Eine Bemerkung eines Gastes nach dem Essen hat mich unlängst dazu gebracht, einmal grundsätzlich über die in der Spitzengastronomie verbreitete Mode nachzudenken, nur noch alles mit den Fingern zu essen. Dieser Gast, nebenbei bemerkt ein Food-Journalist, fand es nämlich, wie er es bezeichnete, sehr erfreulich, bei mir „endlich mal wieder mit Messer und Gabel zu essen“.
Er sei oft kulinarisch unterwegs und hatte das Gefühl, überall nur noch mit den Fingern essen zu müssen. Das sei eben guter Ton heute. Ich habe daraufhin über das Thema aus den verschiedensten Perspektiven nachgedacht. Kulturell gibt es dazu auf der ganzen Welt sehr unterschiedliche Techniken und Traditionen. Bei uns sind Messer und Gabel Teil des Zivilisationsprozesses, aber ist diese Art von Besteck vielleicht anderswo verpönt?
Die ersten modernen Gerichte, die man mit den Fingern aß, habe ich 2002 im „El Bulli“ bei Ferran Adrià nahe dem katalanischen Ort Roses erlebt. Das war damals in Europa, abgesehen vielleicht von Kanapees, komplett neu. Noch bewusster ist es mir dann im „Noma“ bei René Redzepi in Kopenhagen geworden, bei dem man ein Ochsen-Tartar mit Wacholderstaub ohne Besteck serviert bekam. Es war trocken gereiftes Fleisch, das ohne Ei angemacht war und nicht auseinander fiel, wenn man es durch den Staub zog. Im selben Menü wurde auch ein Langustinenschwanz mit einer Austernemulsion und der Anweisung serviert, ihn doch bitte mit den Fingern zu genießen.
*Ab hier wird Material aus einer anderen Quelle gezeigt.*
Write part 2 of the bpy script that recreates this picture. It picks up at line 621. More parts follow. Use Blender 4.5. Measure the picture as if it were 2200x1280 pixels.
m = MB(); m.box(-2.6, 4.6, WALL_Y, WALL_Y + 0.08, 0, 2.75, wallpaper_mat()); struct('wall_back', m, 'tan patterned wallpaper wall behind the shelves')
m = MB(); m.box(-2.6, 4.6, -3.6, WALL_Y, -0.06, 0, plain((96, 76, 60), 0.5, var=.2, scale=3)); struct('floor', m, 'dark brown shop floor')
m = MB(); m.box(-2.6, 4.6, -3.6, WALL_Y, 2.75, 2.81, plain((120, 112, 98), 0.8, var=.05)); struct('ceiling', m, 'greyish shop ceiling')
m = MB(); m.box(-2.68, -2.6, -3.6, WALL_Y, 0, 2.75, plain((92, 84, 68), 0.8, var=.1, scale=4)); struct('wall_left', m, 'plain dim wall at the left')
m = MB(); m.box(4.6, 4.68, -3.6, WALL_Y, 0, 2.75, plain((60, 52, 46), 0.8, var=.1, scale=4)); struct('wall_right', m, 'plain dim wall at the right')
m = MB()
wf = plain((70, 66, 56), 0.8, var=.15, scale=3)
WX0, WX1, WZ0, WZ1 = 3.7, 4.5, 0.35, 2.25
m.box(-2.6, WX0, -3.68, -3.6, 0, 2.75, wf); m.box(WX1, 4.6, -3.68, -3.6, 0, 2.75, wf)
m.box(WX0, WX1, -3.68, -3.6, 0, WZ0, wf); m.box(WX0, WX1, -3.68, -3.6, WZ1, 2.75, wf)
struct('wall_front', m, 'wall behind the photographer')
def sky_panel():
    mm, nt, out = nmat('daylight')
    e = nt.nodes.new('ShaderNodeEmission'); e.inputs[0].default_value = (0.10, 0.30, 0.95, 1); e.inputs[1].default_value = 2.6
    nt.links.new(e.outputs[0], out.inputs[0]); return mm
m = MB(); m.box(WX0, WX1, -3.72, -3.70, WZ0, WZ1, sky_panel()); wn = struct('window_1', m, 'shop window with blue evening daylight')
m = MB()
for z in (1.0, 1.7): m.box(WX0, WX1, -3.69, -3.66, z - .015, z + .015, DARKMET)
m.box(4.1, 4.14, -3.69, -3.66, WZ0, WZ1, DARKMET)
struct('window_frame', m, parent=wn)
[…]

Mich hat das damals irritiert, weil ich das so nicht kannte. Gleichzeitig war es auch beeindruckend, auf diesem Niveau mit den Fingern zu essen.
Bei mir im Restaurant serviere ich viele Amuse-Bouches so, dass man sie ohne Besteck isst, etwa meine gefüllte japanische Waffel. Allerdings ist es dabei unerlässlich, unseren Gästen dazu ein warmes Oshibori-Tuch zu reichen, mit dem sie sich die Finger abwischen können. Auch die viele Jahre verschwundene Finger-Bowl mit Wasser und einer Scheibe Zitrone feiert gerade ein Comeback. Denn genauso wie Froschschenkel wieder auf die Karten kommen, braucht es natürlich etwas, um die Finger zu reinigen. Das Gleiche gilt für Austern, die genauso wieder en vogue sind.
In einem japanischen Top-Sushi-Restaurant ist das Essen mit den Fingern wiederum geradezu Pflicht. Wenn der Meister dir nach und nach auf einer Granitplatte seine frisch geformten Nigiri einzeln serviert, die man traditionell mit drei Fingern greift, wäre es ein kultureller Affront, nach Stäbchen oder, Gott bewahre, Messer und Gabel zu verlangen. Auch in Marokko wird ein Schmorgericht aus der Tajine traditionell mit Fladenbrot und den Fingern gegessen, das Gleiche gilt für die indische Küche.
Nur in unserem westlichen Kulturkreis hat das Besteck einen so hohen Stellenwert erreicht, der aber teilweise auch schon wieder schwindet: Selten werden in Restaurants heute noch Fischbesteck, Hummergabeln oder Schneckenzangen eingedeckt. In meiner Prüfung zum Küchenmeister musste ich diese noch einwandfrei ihrer Verwendung zuordnen können. Dafür haben in manchen progressiv orientierten Restaurants Pinzetten und Piekser Einzug gehalten.
Ich bin da vielleicht etwas konservativ eingestellt, aber wenn man über ein ganzes Menü nur noch Häppchen mit den Fingern, der Pinzette oder auf Spießen serviert bekommt, geht doch auch ein gutes Stück Tafelkultur verloren. Klar, so spart man sich Besteck und oft auch das Porzellan. Aber das darf nicht der Beweggrund sein. Ich freue mich nach etwas Fingerfood über jedes Gericht, das man mit einer schönen Sauce aus einem tiefen Teller löffeln kann. Die Balance macht wie immer den Unterschied.